(Exercise goal)
From the entries below, gather each line containing the word "this".

## BEGIN Raw records

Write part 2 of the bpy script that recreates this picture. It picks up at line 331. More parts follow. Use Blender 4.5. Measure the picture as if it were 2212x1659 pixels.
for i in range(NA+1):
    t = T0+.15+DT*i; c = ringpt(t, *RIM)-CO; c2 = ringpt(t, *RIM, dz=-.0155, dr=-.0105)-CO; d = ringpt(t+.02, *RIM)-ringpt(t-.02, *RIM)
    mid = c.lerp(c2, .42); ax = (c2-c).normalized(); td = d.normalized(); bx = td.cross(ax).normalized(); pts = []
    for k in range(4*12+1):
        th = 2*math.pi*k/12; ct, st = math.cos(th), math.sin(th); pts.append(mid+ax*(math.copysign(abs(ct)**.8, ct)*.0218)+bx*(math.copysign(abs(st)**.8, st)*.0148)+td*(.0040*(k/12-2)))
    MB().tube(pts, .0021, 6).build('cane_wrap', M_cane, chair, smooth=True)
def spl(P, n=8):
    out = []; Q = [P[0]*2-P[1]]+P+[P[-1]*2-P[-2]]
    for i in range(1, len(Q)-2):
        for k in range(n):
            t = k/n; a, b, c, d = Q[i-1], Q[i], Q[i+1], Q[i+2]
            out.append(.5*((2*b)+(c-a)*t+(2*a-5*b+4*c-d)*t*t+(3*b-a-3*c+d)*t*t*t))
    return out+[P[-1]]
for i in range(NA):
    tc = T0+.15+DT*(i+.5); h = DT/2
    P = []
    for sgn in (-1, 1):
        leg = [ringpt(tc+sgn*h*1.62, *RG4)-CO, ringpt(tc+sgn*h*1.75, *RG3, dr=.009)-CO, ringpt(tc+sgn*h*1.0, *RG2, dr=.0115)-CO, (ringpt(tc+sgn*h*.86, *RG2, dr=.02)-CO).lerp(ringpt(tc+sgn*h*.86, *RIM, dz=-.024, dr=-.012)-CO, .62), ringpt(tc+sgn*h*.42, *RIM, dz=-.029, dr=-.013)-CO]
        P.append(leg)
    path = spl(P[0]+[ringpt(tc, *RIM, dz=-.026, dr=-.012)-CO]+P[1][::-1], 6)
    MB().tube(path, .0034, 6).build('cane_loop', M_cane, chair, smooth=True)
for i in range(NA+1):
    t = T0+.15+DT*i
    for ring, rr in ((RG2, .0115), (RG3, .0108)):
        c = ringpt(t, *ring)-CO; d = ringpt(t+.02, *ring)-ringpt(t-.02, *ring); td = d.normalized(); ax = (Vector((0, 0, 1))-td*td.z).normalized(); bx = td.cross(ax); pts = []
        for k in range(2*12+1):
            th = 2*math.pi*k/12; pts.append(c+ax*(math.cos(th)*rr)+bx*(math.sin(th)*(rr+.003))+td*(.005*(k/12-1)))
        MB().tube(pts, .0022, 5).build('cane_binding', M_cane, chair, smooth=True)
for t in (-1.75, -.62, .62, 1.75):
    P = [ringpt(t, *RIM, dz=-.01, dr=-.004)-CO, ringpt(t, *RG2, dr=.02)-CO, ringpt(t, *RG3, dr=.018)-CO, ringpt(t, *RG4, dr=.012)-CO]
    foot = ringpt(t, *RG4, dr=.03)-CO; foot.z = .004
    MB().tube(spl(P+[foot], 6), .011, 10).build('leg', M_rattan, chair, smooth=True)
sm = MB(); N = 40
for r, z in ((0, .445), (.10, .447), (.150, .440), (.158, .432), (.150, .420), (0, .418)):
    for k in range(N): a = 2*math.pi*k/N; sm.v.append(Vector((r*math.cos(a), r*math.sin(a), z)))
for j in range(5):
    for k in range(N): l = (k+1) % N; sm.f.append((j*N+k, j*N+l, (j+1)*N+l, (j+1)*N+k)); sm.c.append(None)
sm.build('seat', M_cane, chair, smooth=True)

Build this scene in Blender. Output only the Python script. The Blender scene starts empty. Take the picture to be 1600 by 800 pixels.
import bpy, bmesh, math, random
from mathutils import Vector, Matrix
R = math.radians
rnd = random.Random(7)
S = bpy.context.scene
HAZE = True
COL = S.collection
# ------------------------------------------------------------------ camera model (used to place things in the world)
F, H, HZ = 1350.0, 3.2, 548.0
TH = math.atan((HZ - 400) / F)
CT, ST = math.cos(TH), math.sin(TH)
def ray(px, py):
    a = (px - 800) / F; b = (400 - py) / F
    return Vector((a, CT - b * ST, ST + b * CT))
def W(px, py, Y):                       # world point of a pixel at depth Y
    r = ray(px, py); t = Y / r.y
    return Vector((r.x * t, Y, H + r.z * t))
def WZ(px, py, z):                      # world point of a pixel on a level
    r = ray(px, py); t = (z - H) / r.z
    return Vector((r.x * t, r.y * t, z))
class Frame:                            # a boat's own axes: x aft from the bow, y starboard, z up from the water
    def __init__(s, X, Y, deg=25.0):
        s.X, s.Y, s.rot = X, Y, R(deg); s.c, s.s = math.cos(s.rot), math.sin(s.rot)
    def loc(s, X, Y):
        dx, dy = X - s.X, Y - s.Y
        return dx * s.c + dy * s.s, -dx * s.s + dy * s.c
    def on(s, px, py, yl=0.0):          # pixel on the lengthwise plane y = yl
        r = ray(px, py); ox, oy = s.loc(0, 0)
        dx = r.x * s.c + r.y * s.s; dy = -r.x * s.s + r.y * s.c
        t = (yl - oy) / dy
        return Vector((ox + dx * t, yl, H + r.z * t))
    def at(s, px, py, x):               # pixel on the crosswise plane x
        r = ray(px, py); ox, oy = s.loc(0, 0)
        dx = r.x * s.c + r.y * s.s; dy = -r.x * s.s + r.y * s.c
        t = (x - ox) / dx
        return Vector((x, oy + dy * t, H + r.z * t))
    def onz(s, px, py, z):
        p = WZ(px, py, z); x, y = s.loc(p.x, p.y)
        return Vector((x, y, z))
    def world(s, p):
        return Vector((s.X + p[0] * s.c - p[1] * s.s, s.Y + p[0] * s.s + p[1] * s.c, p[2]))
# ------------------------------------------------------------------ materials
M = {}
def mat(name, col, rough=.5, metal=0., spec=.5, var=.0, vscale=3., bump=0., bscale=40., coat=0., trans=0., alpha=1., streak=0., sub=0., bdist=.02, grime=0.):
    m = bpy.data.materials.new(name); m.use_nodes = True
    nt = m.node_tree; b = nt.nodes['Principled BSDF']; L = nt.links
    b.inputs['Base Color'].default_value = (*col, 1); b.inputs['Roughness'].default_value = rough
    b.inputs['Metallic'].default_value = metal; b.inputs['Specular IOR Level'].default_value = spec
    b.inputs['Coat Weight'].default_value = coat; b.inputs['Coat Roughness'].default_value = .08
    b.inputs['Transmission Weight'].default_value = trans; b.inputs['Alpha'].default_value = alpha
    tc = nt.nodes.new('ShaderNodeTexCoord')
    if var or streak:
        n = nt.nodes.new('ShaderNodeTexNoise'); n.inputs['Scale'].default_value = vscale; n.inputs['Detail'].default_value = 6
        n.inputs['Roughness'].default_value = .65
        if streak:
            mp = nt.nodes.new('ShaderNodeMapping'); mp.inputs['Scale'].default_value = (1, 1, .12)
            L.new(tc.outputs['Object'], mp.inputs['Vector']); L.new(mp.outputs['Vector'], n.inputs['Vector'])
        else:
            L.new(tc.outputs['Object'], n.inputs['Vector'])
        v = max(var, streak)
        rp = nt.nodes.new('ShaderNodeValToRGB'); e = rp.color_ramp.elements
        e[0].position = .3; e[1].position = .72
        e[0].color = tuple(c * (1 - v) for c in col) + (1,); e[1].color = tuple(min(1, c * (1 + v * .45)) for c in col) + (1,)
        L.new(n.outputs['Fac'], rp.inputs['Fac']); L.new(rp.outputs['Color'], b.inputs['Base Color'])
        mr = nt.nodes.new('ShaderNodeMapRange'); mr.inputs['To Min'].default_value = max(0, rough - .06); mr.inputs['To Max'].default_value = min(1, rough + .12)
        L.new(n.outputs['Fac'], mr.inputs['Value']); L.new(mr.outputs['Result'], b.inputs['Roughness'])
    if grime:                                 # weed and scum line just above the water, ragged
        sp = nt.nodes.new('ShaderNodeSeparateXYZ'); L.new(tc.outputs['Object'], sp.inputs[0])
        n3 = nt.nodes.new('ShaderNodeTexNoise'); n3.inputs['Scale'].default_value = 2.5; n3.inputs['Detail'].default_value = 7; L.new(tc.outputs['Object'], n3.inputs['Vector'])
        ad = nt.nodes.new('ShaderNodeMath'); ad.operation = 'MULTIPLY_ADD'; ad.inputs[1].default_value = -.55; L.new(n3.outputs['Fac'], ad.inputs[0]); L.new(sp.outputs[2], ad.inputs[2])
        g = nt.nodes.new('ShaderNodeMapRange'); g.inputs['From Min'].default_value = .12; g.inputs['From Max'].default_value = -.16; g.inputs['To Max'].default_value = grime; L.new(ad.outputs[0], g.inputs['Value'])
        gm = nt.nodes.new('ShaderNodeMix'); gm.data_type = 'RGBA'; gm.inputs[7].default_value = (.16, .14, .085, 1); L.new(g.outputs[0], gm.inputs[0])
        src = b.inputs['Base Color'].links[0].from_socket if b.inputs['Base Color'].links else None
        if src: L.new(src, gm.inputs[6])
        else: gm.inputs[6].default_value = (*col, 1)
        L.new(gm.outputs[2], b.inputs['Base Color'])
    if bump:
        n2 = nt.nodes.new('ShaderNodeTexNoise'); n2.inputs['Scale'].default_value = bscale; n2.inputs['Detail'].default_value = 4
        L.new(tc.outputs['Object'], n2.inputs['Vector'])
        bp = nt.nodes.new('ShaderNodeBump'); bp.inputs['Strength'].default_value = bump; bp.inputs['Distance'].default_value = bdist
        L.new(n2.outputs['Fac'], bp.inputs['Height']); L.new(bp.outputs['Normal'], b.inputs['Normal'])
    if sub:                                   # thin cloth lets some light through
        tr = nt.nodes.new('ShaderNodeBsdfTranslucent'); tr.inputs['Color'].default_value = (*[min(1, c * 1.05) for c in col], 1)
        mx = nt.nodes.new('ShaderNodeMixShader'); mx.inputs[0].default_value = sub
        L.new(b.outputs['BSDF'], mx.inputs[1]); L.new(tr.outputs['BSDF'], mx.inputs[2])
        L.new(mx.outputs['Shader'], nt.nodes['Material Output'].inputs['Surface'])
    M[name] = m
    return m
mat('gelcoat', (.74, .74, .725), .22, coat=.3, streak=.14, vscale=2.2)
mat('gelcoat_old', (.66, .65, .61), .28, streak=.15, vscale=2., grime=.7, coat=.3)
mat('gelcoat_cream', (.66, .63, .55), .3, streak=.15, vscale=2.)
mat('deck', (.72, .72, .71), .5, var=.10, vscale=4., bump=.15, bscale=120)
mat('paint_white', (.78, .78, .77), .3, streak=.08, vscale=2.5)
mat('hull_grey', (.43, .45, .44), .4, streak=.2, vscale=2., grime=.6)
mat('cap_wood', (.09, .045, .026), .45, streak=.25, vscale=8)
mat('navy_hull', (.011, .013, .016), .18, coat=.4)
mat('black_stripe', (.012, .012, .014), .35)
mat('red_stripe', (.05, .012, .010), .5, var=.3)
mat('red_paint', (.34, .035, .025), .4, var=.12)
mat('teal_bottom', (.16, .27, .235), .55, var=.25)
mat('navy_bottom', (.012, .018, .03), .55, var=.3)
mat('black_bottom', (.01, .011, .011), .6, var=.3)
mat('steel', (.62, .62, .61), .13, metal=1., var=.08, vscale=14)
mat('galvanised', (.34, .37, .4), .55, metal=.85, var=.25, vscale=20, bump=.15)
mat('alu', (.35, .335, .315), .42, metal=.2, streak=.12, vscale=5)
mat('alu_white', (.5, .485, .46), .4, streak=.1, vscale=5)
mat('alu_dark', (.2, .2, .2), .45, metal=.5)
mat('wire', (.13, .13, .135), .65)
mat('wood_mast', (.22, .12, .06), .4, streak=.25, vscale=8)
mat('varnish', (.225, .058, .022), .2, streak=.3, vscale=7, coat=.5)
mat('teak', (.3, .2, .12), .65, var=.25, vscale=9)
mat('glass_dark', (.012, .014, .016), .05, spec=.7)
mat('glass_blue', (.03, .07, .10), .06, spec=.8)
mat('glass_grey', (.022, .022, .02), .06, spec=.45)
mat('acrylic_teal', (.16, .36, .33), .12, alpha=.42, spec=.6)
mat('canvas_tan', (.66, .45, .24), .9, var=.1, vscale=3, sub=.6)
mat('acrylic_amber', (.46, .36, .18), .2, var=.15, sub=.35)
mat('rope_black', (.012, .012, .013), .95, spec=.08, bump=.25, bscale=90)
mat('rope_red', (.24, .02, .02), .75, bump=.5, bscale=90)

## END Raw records

(Task response)
Write part 2 of the bpy script that recreates this picture. It picks up at line 331. More parts follow. Use Blender 4.5. Measure the picture as if it were 2212x1659 pixels.
Build this scene in Blender. Output only the Python script. The Blender scene starts empty. Take the picture to be 1600 by 800 pixels.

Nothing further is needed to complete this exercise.